Sunday, January 2, 2011

For Sentimental Reasons

Do you remember that girl in elementary school who always used to pass notes? And she would go home with a pocket full of them, put them on her dresser, and a week later shove them into a drawer only to forget about them for a while?

What about that girl in middle school who would save each and every little note or pencil or piece of gum or anything from a boy? After that flavor had expired for the week, she would forget about those little insignificant things she had of his – a note, a pencil, a stick of gum – and they would be buried somewhere in that junk drawer?

What about the girl from highschool? That’s one who saved every corsage from every dance and dried it out and displayed it on her mirror and kept it there until she graduated from college at which point she would tuck it safely away in a shoebox to keep for memories. This girl also has millions of pictures of her and her friends with silly faces, their best smiles, self-photos, pictures of dress shopping, pictures of every single little thing that ever happened and she will keep them forever.
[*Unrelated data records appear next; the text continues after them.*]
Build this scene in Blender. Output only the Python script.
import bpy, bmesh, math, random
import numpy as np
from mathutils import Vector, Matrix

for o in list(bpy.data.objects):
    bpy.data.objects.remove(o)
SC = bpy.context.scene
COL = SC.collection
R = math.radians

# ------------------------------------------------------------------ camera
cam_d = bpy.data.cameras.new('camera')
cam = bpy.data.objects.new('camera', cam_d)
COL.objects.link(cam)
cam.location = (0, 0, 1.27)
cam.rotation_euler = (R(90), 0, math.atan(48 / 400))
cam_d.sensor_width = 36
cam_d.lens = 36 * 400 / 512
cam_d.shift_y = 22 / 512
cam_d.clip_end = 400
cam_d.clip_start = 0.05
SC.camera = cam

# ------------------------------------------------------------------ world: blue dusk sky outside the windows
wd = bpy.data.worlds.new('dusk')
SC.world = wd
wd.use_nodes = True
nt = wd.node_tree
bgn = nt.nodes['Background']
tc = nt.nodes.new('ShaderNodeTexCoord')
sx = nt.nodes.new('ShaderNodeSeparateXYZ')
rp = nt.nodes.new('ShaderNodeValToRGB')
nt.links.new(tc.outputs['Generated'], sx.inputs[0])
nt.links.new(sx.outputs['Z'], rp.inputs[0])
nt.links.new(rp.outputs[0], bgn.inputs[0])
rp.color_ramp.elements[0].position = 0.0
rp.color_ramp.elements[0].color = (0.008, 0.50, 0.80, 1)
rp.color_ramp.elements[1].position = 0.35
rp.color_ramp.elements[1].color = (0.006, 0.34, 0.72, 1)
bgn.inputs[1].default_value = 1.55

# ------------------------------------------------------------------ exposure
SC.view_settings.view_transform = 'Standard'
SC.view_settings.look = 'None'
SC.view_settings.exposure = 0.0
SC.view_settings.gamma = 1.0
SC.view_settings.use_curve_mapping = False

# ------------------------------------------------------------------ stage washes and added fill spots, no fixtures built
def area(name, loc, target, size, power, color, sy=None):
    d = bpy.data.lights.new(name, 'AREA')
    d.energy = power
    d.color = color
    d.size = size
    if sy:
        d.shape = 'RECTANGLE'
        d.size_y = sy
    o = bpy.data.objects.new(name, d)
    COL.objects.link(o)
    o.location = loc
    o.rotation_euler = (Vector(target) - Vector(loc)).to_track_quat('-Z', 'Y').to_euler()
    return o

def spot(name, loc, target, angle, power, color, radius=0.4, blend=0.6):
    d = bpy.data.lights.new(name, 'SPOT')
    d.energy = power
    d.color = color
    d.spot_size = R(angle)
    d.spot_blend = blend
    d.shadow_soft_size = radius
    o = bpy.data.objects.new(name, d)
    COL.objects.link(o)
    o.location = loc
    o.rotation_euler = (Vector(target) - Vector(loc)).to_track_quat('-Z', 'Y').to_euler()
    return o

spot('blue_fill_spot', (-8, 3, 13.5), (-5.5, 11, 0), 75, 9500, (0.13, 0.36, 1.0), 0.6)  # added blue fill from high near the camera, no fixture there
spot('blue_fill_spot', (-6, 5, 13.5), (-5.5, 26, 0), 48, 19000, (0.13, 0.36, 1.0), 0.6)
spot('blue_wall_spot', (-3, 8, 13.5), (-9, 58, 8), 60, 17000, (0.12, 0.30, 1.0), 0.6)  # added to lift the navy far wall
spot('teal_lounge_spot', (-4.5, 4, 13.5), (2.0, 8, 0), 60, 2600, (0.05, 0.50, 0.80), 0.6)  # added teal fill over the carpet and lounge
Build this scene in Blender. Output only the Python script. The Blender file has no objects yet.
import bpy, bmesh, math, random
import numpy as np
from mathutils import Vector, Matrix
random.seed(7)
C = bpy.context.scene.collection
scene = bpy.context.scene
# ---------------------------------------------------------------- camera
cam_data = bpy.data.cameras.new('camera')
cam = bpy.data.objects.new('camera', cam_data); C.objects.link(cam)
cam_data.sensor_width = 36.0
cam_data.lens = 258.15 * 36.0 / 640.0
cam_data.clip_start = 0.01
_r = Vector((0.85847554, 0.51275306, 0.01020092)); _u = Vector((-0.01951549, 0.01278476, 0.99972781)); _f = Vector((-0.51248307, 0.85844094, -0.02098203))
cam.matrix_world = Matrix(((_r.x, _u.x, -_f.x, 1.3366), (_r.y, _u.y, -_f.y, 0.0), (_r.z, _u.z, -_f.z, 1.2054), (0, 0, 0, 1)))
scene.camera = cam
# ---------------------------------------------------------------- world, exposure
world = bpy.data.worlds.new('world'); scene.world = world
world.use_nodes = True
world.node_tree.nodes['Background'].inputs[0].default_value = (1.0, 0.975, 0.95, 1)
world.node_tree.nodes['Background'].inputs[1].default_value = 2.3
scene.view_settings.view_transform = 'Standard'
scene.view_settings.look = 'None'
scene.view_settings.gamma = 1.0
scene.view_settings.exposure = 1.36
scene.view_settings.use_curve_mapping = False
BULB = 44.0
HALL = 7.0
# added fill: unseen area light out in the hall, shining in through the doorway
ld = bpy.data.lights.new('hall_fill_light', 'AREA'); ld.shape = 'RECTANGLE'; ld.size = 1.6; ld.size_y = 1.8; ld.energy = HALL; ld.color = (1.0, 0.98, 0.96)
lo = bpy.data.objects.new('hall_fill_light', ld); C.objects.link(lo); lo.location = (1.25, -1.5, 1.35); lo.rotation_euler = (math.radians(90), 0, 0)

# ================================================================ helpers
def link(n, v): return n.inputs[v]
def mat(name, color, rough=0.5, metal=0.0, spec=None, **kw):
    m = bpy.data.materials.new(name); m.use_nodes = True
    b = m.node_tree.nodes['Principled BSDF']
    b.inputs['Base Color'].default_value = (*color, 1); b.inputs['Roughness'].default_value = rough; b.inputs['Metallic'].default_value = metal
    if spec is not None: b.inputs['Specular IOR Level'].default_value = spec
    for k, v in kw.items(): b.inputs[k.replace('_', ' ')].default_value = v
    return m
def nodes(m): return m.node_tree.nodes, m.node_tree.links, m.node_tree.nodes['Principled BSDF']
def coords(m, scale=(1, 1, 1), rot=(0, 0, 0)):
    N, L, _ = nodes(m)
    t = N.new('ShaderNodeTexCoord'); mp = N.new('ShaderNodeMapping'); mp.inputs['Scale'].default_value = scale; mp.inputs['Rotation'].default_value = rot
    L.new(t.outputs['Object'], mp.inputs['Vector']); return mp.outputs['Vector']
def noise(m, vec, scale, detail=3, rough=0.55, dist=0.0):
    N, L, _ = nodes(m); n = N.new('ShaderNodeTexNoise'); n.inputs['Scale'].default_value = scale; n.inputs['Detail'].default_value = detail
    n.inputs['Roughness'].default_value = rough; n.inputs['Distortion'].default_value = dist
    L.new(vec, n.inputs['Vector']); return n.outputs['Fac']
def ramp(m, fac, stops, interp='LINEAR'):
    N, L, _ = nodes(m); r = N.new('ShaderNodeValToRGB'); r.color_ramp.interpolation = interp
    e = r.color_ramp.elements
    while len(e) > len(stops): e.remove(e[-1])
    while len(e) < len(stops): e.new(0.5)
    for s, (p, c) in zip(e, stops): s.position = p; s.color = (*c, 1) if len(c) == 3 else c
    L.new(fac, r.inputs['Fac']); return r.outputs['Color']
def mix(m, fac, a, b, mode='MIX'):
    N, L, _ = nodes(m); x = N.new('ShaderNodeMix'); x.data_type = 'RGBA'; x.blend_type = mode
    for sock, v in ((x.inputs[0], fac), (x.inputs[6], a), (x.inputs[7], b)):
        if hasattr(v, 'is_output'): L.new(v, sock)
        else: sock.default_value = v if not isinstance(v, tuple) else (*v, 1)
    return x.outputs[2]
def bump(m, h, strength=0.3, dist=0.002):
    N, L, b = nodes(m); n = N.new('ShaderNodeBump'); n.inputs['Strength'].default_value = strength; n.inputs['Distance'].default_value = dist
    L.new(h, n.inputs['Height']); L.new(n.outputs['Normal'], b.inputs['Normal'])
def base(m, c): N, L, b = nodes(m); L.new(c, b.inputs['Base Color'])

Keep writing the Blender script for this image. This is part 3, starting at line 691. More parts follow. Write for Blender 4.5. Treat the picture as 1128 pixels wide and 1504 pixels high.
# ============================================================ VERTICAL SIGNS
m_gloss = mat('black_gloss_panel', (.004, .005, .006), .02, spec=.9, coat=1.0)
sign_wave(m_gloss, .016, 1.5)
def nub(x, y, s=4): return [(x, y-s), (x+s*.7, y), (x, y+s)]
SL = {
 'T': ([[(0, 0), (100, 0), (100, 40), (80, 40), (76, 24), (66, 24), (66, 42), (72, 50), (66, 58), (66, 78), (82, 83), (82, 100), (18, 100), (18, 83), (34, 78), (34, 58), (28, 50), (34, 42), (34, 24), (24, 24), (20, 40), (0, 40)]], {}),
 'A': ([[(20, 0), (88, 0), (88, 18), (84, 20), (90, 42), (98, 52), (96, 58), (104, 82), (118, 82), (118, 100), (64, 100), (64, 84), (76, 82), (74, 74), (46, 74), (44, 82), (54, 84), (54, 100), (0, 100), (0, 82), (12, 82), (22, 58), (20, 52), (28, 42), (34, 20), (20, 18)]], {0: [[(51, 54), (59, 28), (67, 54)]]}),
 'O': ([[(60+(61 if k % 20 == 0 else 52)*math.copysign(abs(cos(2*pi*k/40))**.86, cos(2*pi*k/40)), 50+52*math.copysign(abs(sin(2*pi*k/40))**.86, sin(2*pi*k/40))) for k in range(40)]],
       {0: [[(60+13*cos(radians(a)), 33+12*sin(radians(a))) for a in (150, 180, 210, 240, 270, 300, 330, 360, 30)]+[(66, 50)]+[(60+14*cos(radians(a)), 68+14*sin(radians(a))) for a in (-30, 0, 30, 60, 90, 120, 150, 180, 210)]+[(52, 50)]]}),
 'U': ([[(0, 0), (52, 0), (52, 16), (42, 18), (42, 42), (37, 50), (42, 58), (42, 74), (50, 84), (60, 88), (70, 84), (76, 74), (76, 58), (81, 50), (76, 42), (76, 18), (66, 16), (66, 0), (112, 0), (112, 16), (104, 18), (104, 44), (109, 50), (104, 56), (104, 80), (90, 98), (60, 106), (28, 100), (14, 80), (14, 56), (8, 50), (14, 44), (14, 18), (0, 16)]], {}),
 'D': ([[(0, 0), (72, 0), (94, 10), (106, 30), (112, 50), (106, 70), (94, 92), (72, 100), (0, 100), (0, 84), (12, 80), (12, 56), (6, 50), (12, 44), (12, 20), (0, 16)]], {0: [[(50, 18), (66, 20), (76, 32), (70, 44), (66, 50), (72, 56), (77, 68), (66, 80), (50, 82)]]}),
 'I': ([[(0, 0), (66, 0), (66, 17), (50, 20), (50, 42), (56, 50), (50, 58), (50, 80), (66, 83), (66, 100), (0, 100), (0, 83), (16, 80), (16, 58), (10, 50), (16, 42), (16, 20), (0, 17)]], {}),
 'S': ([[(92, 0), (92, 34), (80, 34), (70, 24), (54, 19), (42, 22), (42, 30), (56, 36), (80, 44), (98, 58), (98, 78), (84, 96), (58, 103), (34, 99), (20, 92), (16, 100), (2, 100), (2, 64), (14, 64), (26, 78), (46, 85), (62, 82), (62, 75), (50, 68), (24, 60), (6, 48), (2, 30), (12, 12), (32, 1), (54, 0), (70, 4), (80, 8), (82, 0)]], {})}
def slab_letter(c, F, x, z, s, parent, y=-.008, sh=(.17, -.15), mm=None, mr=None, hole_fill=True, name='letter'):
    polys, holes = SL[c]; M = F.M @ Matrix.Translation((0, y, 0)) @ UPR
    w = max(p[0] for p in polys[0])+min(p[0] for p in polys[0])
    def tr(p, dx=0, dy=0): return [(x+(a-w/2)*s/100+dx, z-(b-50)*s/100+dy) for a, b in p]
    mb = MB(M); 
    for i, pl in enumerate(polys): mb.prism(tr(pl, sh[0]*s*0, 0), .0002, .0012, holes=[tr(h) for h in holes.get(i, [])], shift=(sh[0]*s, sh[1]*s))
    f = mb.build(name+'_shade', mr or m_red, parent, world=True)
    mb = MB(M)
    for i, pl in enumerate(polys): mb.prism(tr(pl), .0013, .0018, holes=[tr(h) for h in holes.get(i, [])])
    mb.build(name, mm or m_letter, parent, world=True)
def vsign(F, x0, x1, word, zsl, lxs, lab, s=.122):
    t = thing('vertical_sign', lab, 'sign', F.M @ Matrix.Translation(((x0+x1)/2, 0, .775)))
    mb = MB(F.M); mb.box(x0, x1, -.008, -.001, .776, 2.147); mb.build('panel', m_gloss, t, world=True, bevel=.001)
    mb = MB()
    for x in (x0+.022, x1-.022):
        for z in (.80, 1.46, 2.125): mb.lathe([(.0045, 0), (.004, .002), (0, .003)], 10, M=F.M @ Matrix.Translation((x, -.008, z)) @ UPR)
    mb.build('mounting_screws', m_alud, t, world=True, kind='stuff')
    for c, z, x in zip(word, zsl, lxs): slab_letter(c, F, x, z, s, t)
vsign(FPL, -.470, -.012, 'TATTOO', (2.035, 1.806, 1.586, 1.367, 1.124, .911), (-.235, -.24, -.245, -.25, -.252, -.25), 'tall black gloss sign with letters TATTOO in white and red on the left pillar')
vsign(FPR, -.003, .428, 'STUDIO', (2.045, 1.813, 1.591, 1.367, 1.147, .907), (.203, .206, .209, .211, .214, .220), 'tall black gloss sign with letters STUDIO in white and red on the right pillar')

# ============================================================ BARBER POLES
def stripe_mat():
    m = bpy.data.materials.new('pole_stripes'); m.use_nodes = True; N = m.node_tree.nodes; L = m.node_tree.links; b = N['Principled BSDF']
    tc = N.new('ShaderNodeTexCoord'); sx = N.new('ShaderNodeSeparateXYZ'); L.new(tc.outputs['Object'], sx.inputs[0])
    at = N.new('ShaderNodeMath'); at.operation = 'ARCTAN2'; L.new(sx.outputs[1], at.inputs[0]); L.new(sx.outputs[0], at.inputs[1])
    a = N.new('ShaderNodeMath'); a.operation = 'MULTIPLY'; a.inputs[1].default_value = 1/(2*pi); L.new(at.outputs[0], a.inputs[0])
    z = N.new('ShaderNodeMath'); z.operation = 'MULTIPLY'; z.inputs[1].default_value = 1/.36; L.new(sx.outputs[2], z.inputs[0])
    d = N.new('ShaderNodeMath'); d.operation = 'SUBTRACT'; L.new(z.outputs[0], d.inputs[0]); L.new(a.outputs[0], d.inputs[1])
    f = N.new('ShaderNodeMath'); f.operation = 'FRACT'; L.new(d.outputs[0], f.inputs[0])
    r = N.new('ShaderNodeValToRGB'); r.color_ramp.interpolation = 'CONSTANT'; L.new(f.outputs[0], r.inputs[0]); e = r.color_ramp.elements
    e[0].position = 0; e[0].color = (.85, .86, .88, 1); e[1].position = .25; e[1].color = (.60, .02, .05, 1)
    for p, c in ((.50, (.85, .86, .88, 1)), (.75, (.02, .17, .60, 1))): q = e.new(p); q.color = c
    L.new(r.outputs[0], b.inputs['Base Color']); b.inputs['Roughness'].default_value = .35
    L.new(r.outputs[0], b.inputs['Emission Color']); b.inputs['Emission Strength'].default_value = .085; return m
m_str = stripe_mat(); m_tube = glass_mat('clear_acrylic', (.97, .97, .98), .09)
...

I’m sure you know that girl.  She’s the same one who keeps the pictures of herself with every boyfriend she ever had and stores it in the box of corsages. Not because she misses him or wants him back, but because of the memories. She’s the girl who will occasionally pull these things back out years after the fact and smile while looking at them, remembering all the good times and then tuck them safely away for the next trip down memory lane. When she’s old and dies all of the stuff will still be there, in the same box in her attic for her children and grandchildren to discover.

I’m not that girl.

I’m the unsentimental girl, the heartless one. I’m the one who will keep all of the sweet things from a boyfriend until about a week after I break up with him. Then I throw all of the letters in the fireplace, crumble the rose petals into hundreds of tiny rose crumbs, and throw the teddy bear to the dog for a new chew toy. The dog loves that bear.

Sometimes I feel guilt for not being a sentimental person. I do keep the important things such as my favorite book that Papa used to read me and the harmonica he gave me that I always liked to play with. I keep the letter Daddy wrote to me when I graduated from college and the card he gave me after we had a huge heart to heart that changed our father-daughter relationship for the better. I have the Life is Good coffee mug from one of my ex-boyfriends because he wasn’t awful and I really like the mug. I even kept the Canadian coin he gave me, but mostly because I don’t know what else to do with it and you can’t very well throw money away.

There it is. Did you catch it? I’m defending myself because of my guilt over my lack of sentimentality. It’s just that I hate clutter. I see no point in keeping stuff that is just stuff. The memories will still be there even after the stuff is gone. Why do I need dead roses that smell funny and a bear that I’ll just pack away? Do I have to keep every picture that kids I babysat ever colored for me?

I delete digital photos that are taking up hardly any storage space at all on my computer because I haven’t looked at them in years, I’m not in them, and I no longer have any communication with the people in them. My thinking is that I just don’t need to keep them. They’re just digital clutter.

It’s not that I don’t love the roses or the letters or the teddy bears or the pictures or the people or the memories we made when I was gifted with those things or people, but I have my memories even without the stuff.

But it’s the guilt! And the silly little worries! What about when I have kids? Will I have to keep every picture they ever colored for me? Every handmade gift or craft they ever proudly presented to me? Will it make me a bad mom to throw those things away?

And then I think about the fact of death. What if someone I am close to, my mom for example, gives me a card and I don’t keep it and then she dies and I have nothing in her own words telling me that she loves me? I have nothing from Nana except an afghan that she crocheted for me and the only reason I have things from Papa is because I think they got stuffed in a box at some point that disappeared until years after he had passed away and after his death I recognized the value of having The Three Billy Goats Gruff and Old Mother Hubbard.

I’d like to say that my lack of sentimentality is because I store up my treasures in Heaven, but that would be a lie which might prevent me from ever seeing those alleged Heaven-stored treasures.

Sometimes though, when I look over at that little white bear lying on the dog’s bed, hardly worse for the seven-year wear, I feel an urge to pick it up, toss it in the washing machine, and then put it away nice and clean only to pull it out in ten, twenty, sixty years and realize that your heart never really forgets your first love.